L’atout d’Astier, en plus du comique intelligent, c’est la carte de la famille, car il travaille en tribu, et sa force est de donner l’impression au public qu’il fait partie de cette famille élargie. Le premier plaisir de son premier Astérix était donc celui des retrouvailles, plus précisément avec les voix de Kaamelott, mais même si Alexandre avait tout du digne héritier à l’égal de Chabat, ce plaisir était aussi le principal. Car il était simple pour lui de bien faire et de commencer par faire la rupture avec les dessins animés multi-diffusés, dont ressortent seulement Cléopâtre et les douze travaux ou parfois les Vikings, mais l’originalité polymorphe qui était devenue sa marque manquait, et la faute ne pouvait être entièrement rejetée sur un album au demeurant secondaire. Aujourd’hui, la rupture s’annonce plus forte encore, car le scénario est original et Roger Carel est parti, mais il s’agit aussi d’une opération commerciale, comme le prouve le nombre de produits dérivés du film, qui vont des autocollants aux fèves en passant par le roman pour enfants.

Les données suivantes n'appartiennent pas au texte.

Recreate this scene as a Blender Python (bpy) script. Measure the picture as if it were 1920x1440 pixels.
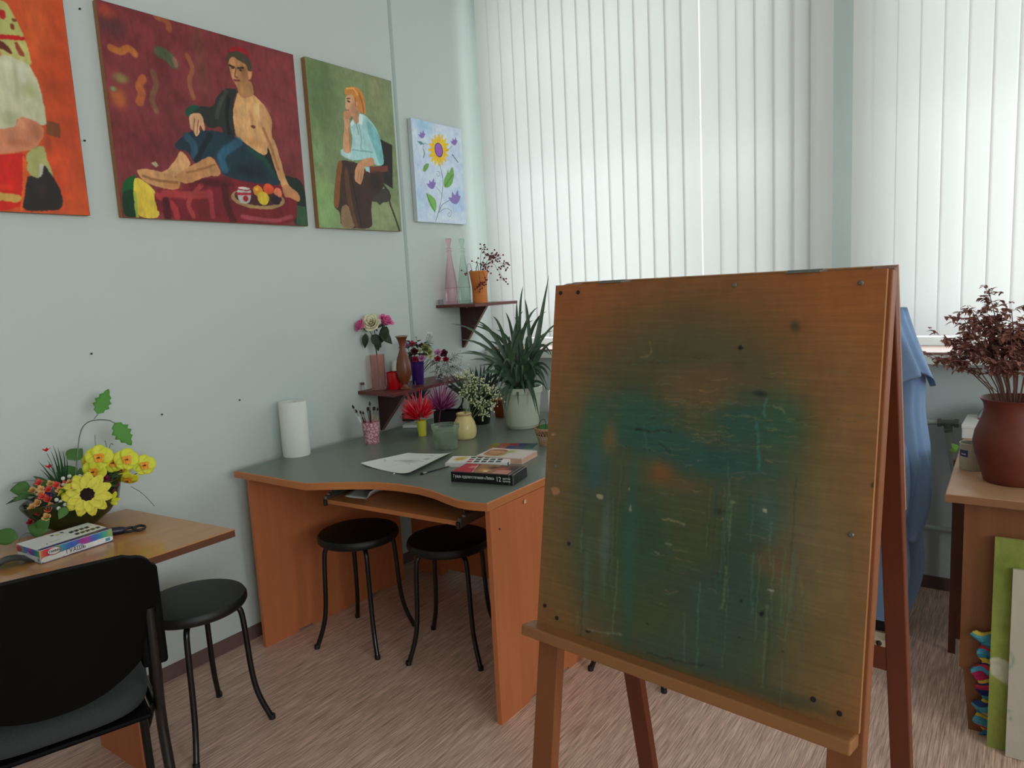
import bpy, math, random
import numpy as np
from mathutils import Vector, Matrix
for o in list(bpy.data.objects): bpy.data.objects.remove(o)
SC=bpy.context.scene; COL=SC.collection
R_=random.Random(7)
# ---------------- camera ----------------
F_PX=1340.1; YAW,PITCH,ROLL=.618407,.134234,.0525632
CAM=Vector((2.63,-3.54,1.43))
f_=Vector((-math.sin(YAW)*math.cos(PITCH),math.cos(YAW)*math.cos(PITCH),-math.sin(PITCH)))
r_=Vector((math.cos(YAW),math.sin(YAW),0)); d_=f_.cross(r_)
r2=math.cos(ROLL)*r_+math.sin(ROLL)*d_; d2=-math.sin(ROLL)*r_+math.cos(ROLL)*d_
cd=bpy.data.cameras.new('camera'); cd.sensor_fit='HORIZONTAL'; cd.sensor_width=36; cd.lens=36*F_PX/1920; cd.clip_start=.02
cam=bpy.data.objects.new('camera',cd); COL.objects.link(cam)
up=-d2; bk=-f_
cam.matrix_world=Matrix(((r2.x,up.x,bk.x,CAM.x),(r2.y,up.y,bk.y,CAM.y),(r2.z,up.z,bk.z,CAM.z),(0,0,0,1)))
SC.camera=cam
# ---------------- light and exposure ----------------
SC.view_settings.view_transform='Standard'; SC.view_settings.look='None'; SC.view_settings.gamma=1; SC.view_settings.use_curve_mapping=False
SC.view_settings.exposure=0.06
wd=bpy.data.worlds.new('overcast_sky'); SC.world=wd; wd.use_nodes=True
wd.node_tree.nodes['Background'].inputs[0].default_value=(.94,.97,1,1); wd.node_tree.nodes['Background'].inputs[1].default_value=1.3
SKY_W=14.0; SIDE_FILL_W=24
WIN=[(.13,1.75),(2.14,3.85),(4.25,5.95)]
def sky_or_fill_light(w,h,power,loc,rot,col):
    l=bpy.data.lights.new('window_daylight','AREA'); l.shape='RECTANGLE'; l.size=w; l.size_y=h; l.energy=power*w*h; l.color=col
    o=bpy.data.objects.new('window_daylight',l); COL.objects.link(o); o.location=loc; o.rotation_euler=rot
# overcast sky in front of the blinded windows, and added fill light beyond assumed, unseen windows in the right-hand wall
sky_or_fill_light(9,2.3,SKY_W,(3,.95,1.75),(math.radians(-90),0,0),(.955,.985,1))
for ya in (-5.1,-3.2): sky_or_fill_light(1.8,1.9,SIDE_FILL_W,(6.5,ya,1.95),(0,math.radians(90),0),(.965,.98,1))
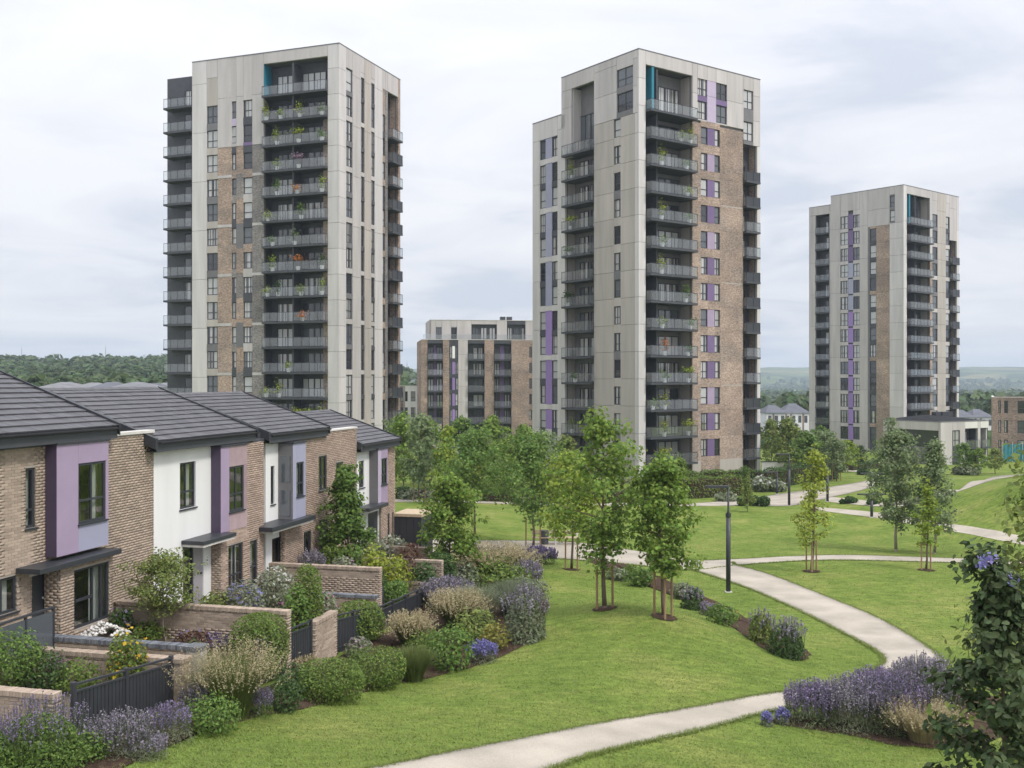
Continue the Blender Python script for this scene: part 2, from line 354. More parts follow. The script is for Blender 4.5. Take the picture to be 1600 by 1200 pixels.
def hillmat():
    m, N, L = _new('hill_land')
    out = N('ShaderNodeOutputMaterial'); p = N('ShaderNodeBsdfPrincipled'); L(p.outputs[0], out.inputs[0])
    p.inputs['Roughness'].default_value = 1.0; p.inputs['Specular IOR Level'].default_value = 0.0
    g = N('ShaderNodeNewGeometry')
    v = N('ShaderNodeTexVoronoi'); v.inputs['Scale'].default_value = 0.006; L(g.outputs['Position'], v.inputs['Vector'])
    sp = N('ShaderNodeSeparateColor'); L(v.outputs['Color'], sp.inputs[0])
    r = N('ShaderNodeValToRGB'); L(sp.outputs[0], r.inputs[0]); r.color_ramp.interpolation = 'CONSTANT'
    el = r.color_ramp.elements; el[0].position = 0; el[0].color = (0.055, 0.085, 0.035, 1); el[1].position = 0.45; el[1].color = (0.11, 0.15, 0.05, 1)
    a = el.new(0.7); a.color = (0.20, 0.19, 0.085, 1); a = el.new(0.86); a.color = (0.045, 0.07, 0.03, 1)
    t = N('ShaderNodeTexNoise'); t.inputs['Scale'].default_value = 0.03; t.inputs['Detail'].default_value = 8; L(g.outputs['Position'], t.inputs['Vector'])
    mr = N('ShaderNodeMapRange'); mr.inputs['From Min'].default_value = 0.3; mr.inputs['From Max'].default_value = 0.7; mr.inputs['To Min'].default_value = 0.45; mr.inputs['To Max'].default_value = 1.4; L(t.outputs['Fac'], mr.inputs['Value'])
    hs = N('ShaderNodeHueSaturation'); L(mr.outputs[0], hs.inputs['Value']); L(r.outputs[0], hs.inputs['Color']); L(hs.outputs[0], p.inputs['Base Color'])
hillmat()

# ------------------------------------------------------------------ object helpers
def tag(o, label=None, cat=None, group=None, kind=None):
    if label: o['label'] = label
    if cat: o['category'] = cat
    if group: o['group'] = group
    if kind: o['kind'] = kind
    return o
def link(name, me, parent=None, loc=None, rot=None, scale=None, m=None):
    o = bpy.data.objects.new(name, me); COL.objects.link(o)
    if m is not None and me is not None and len(me.materials) == 0: me.materials.append(MATS[m])
    if parent: o.parent = parent
    if loc is not None: o.location = loc
    if rot is not None: o.rotation_euler = rot
    if scale is not None: o.scale = scale if not isinstance(scale, (int, float)) else (scale,) * 3
    return o
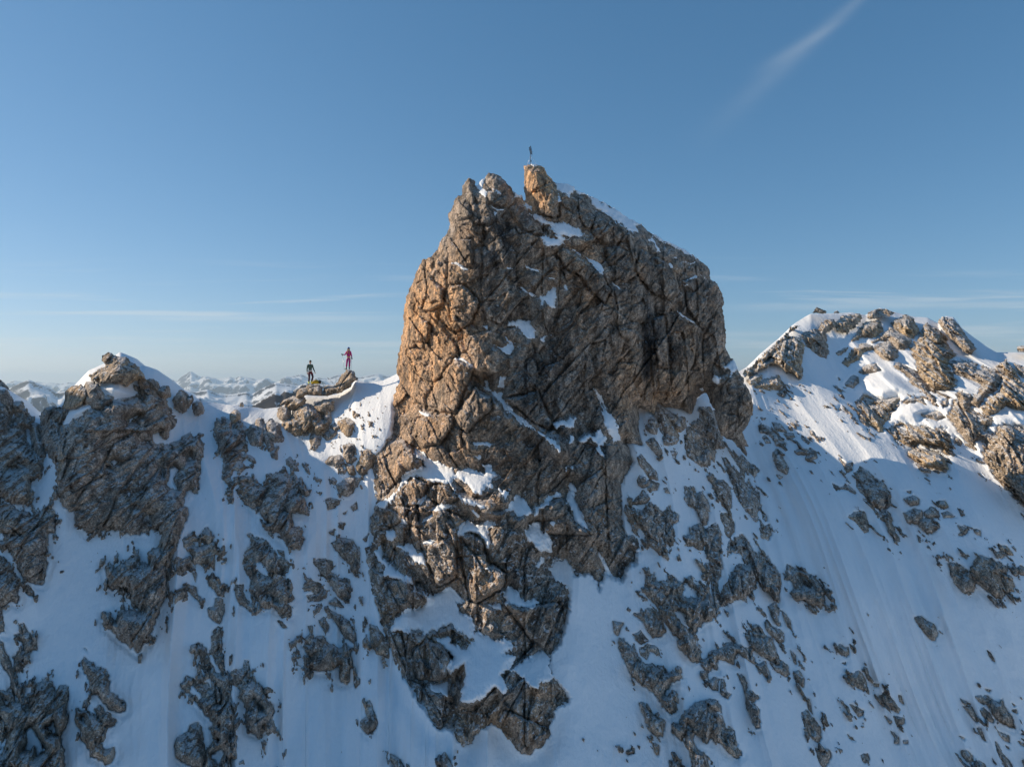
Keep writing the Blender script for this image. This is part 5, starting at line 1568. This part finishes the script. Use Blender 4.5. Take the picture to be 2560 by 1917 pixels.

Il n’y pas d’Astérix correctement dressé sans une bonne garniture de sangliers, et comme Astier a tout compris, il a compris ça aussi, mais en manière d’annonce ou de symbole, il leur donne un rôle inédit auprès des druides. Par-delà le bien et le mal des gags, du reste franchement bien, il y a surtout une construction scénaristique qui les inclut en les amenant, et qui ne laisse aucune piste inexplorée, d’où ces poules qui picorent dans la potion, et trouvent leur utilité plus tard mais au bon moment. Débarrassé des contraintes de l’adaptation mais familier de l’univers, Alexandre s’autorise pourtant à ne pas résoudre tout à fait son argument, qui rappelle Le coup du menhir puisqu’il s’agit de la succession de Panoramix, alors qu’il a introduit une digne héritière dès le départ, comme il s’autorise à quitter deux fois la 3D désormais imposée, en l’occurrence pour un flash-back crayonné et une ellipse cartographique. Avec son méchant qui pose la grande question sur la potion, en demandant pourquoi elle est réservée à quelques timbrés, ses gags rythmiques en début et fin de film, qui sont écrits sur la musique, et ses trouvailles qui lui permettent de faire la synthèse du moderne et de l’ancien, il fait surtout sien ce qui ne l’était pas, et parvient à inventer comme seuls étaient capables des Goscinny.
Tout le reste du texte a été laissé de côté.